### Stated goal
Copy the listing verbatim, excluding any images found in it.

### Data shown

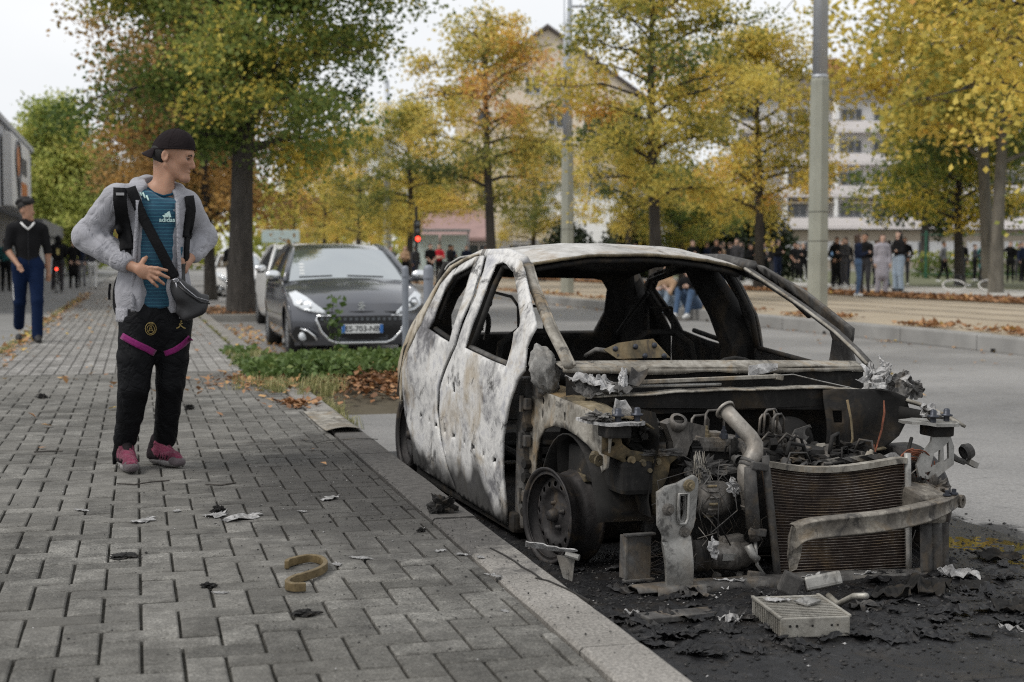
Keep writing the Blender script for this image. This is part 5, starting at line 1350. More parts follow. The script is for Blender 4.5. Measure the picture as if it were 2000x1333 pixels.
def vnoise(P, f, seed=0):
    """cheap smooth noise, vectorised"""
    x, y, z = (P[..., i]*f for i in range(3)); s = seed*1.7
    return (np.sin(x*1.3+2.1*np.sin(y*.9+s)+s)*np.sin(y*1.1+1.7*np.sin(z*1.2+s))+np.sin(z*1.7+1.3*np.sin(x*1.4-s)+s*2)*np.cos(y*1.9+z*.7+s))*.5

# ---- materials
def skin(name, c):
    n = NT(name); p = n.obj()
    f = n.noise(14, 4, .6, p)
    n.P(Base_Color=n.ramp(f, [(.3, tuple(x*.86 for x in c)), (.7, tuple(x*1.1 for x in c))]), Roughness=.52, Specular_IOR_Level=.35, Subsurface_Weight=.12, Subsurface_Radius=(.02,.008,.004), Subsurface_Scale=.3,
        Normal=n.bump(n.noise(160, 3, .6, p), .12, .002)); return n.m
def cloth(name, c, var=.12, bump=.35, rough=.9, weave=420, fold=22):
    n = NT(name); p = n.obj()
    f = n.noise(8, 5, .65, p)
    col = n.ramp(f, [(.3, tuple(x*(1-var) for x in c)), (.7, tuple(x*(1+var) for x in c))])
    rg = n.math('ABSOLUTE', n.math('SUBTRACT', n.noise(fold*.7, 3, .5, p, 1.6), .5))
    hgt = n.math('ADD', n.math('MULTIPLY', n.ramp(rg, [(0., 0.), (.10, .75), (.4, 1.)]), .9), n.math('ADD', n.math('MULTIPLY', n.noise(fold, 3, .5, p, .8), .5), n.math('MULTIPLY', n.noise(weave, 2, .5, p), .12)))
    n.P(Base_Color=col, Roughness=rough, Specular_IOR_Level=.2 if sum(c) > .2 else .1, Sheen_Weight=.15 if sum(c) > .2 else .0, Normal=n.bump(hgt, bump, .012)); return n.m
SK1 = skin('skin_light', (.42,.245,.165)); SK2 = skin('skin_tan', (.34,.19,.125)); SK3 = skin('skin_pale', (.50,.33,.255)); SK4 = skin('skin_deep', (.16,.085,.055))
HR_B = simple('hair_black', (.008,.007,.0065), .7, var=.4, scale=40, bump=.6, bscale=160)
HR_D = simple('hair_brown', (.05,.027,.015), .5, var=.35, scale=30, bump=.5, bscale=140)
HR_L = simple('hair_fair', (.34,.20,.09), .5, var=.3, scale=30, bump=.5, bscale=140)
CL = dict(black=cloth('black_cloth', (.012,.012,.013)), navy=cloth('navy_cloth', (.014,.02,.042)), grey=cloth('grey_cloth', (.17,.17,.18)), jean=cloth('blue_denim', (.065,.11,.19)), ljean=cloth('pale_denim', (.27,.33,.40)),
          white=cloth('white_cloth', (.68,.68,.67)), red=cloth('red_cloth', (.48,.015,.03)), lilac=cloth('lilac_cloth', (.33,.315,.35)), teal=cloth('teal_cloth', (.02,.10,.10)), sky=cloth('sky_blue_cloth', (.14,.26,.45)), tan=cloth('tan_cloth', (.40,.26,.16)), dgrey=cloth('charcoal_cloth', (.055,.055,.06)), blueT=cloth('tracksuit_blue', (.006,.014,.042)))
SHOE_B = simple('black_shoe', (.015,.015,.016), .6); SHOE_W = simple('white_shoe', (.62,.62,.61), .6)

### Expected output
Keep writing the Blender script for this image. This is part 5, starting at line 1350. More parts follow. The script is for Blender 4.5. Measure the picture as if it were 2000x1333 pixels.
def vnoise(P, f, seed=0):
    """cheap smooth noise, vectorised"""
    x, y, z = (P[..., i]*f for i in range(3)); s = seed*1.7
    return (np.sin(x*1.3+2.1*np.sin(y*.9+s)+s)*np.sin(y*1.1+1.7*np.sin(z*1.2+s))+np.sin(z*1.7+1.3*np.sin(x*1.4-s)+s*2)*np.cos(y*1.9+z*.7+s))*.5

# ---- materials
def skin(name, c):
    n = NT(name); p = n.obj()
    f = n.noise(14, 4, .6, p)
    n.P(Base_Color=n.ramp(f, [(.3, tuple(x*.86 for x in c)), (.7, tuple(x*1.1 for x in c))]), Roughness=.52, Specular_IOR_Level=.35, Subsurface_Weight=.12, Subsurface_Radius=(.02,.008,.004), Subsurface_Scale=.3,
        Normal=n.bump(n.noise(160, 3, .6, p), .12, .002)); return n.m
def cloth(name, c, var=.12, bump=.35, rough=.9, weave=420, fold=22):
    n = NT(name); p = n.obj()
    f = n.noise(8, 5, .65, p)
    col = n.ramp(f, [(.3, tuple(x*(1-var) for x in c)), (.7, tuple(x*(1+var) for x in c))])
    rg = n.math('ABSOLUTE', n.math('SUBTRACT', n.noise(fold*.7, 3, .5, p, 1.6), .5))
    hgt = n.math('ADD', n.math('MULTIPLY', n.ramp(rg, [(0., 0.), (.10, .75), (.4, 1.)]), .9), n.math('ADD', n.math('MULTIPLY', n.noise(fold, 3, .5, p, .8), .5), n.math('MULTIPLY', n.noise(weave, 2, .5, p), .12)))
    n.P(Base_Color=col, Roughness=rough, Specular_IOR_Level=.2 if sum(c) > .2 else .1, Sheen_Weight=.15 if sum(c) > .2 else .0, Normal=n.bump(hgt, bump, .012)); return n.m
SK1 = skin('skin_light', (.42,.245,.165)); SK2 = skin('skin_tan', (.34,.19,.125)); SK3 = skin('skin_pale', (.50,.33,.255)); SK4 = skin('skin_deep', (.16,.085,.055))
HR_B = simple('hair_black', (.008,.007,.0065), .7, var=.4, scale=40, bump=.6, bscale=160)
HR_D = simple('hair_brown', (.05,.027,.015), .5, var=.35, scale=30, bump=.5, bscale=140)
HR_L = simple('hair_fair', (.34,.20,.09), .5, var=.3, scale=30, bump=.5, bscale=140)
CL = dict(black=cloth('black_cloth', (.012,.012,.013)), navy=cloth('navy_cloth', (.014,.02,.042)), grey=cloth('grey_cloth', (.17,.17,.18)), jean=cloth('blue_denim', (.065,.11,.19)), ljean=cloth('pale_denim', (.27,.33,.40)),
          white=cloth('white_cloth', (.68,.68,.67)), red=cloth('red_cloth', (.48,.015,.03)), lilac=cloth('lilac_cloth', (.33,.315,.35)), teal=cloth('teal_cloth', (.02,.10,.10)), sky=cloth('sky_blue_cloth', (.14,.26,.45)), tan=cloth('tan_cloth', (.40,.26,.16)), dgrey=cloth('charcoal_cloth', (.055,.055,.06)), blueT=cloth('tracksuit_blue', (.006,.014,.042)))
SHOE_B = simple('black_shoe', (.015,.015,.016), .6); SHOE_W = simple('white_shoe', (.62,.62,.61), .6)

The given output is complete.